My awareness of myself as a continuing entity with a past also interacts with the results of my travelling in time in the opposite direction. I know, as a mere beast does not, that I have a finite lifetime and that there will come a time when I will die. This leads me to wonder about what will happen to me when I die. Will I just cease to exist? Will I continue to exist in some other dimension? If there is an afterlife of some kind, will I have to answer to anyone there for the things I did in this life? And if there is no afterlife, what is the value and purpose of my life in this world? Such questions are asked by every human being, and they lead naturally to religion and metaphysics.

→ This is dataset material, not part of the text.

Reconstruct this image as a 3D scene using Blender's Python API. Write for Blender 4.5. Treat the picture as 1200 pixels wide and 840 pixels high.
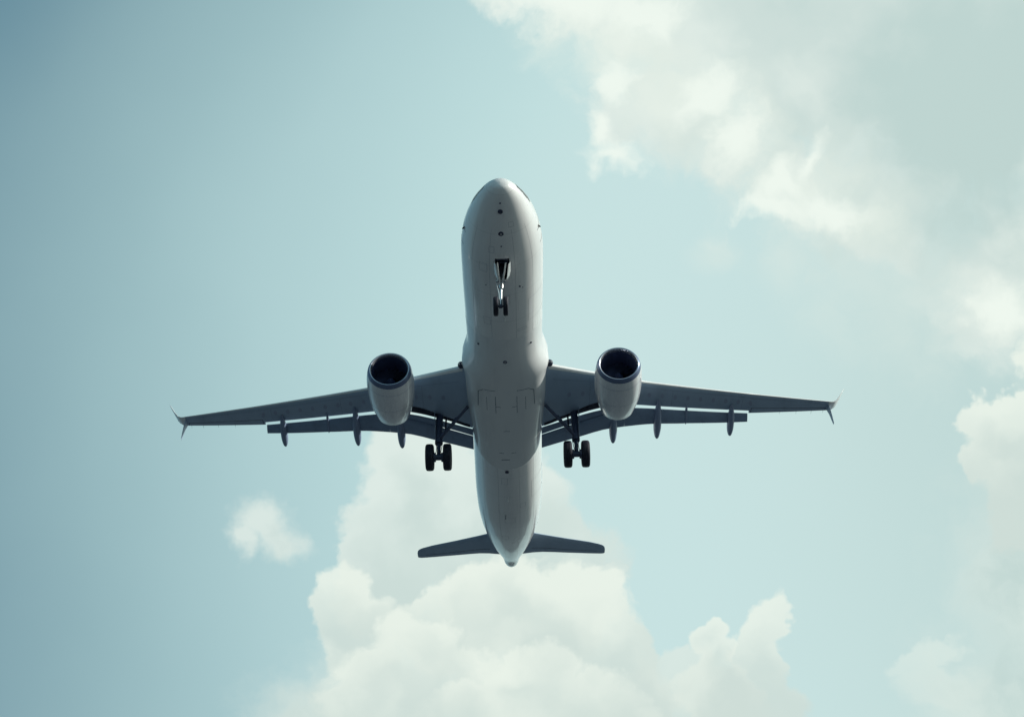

Science and technology, biographical memory and awareness of a continuing self, morality and religion, philosophy and political beliefs about human rights, awareness of death and speculation about an afterlife — everything that is specifically and undeniably human springs from this one root. If I am sitting here, fully clothed, typing philosophical speculations into a computer, and not swinging, naked and hairy, from a branch in a tropical forest canopy, it could be ultimately because our ancestors learned this one simple trick of time travel.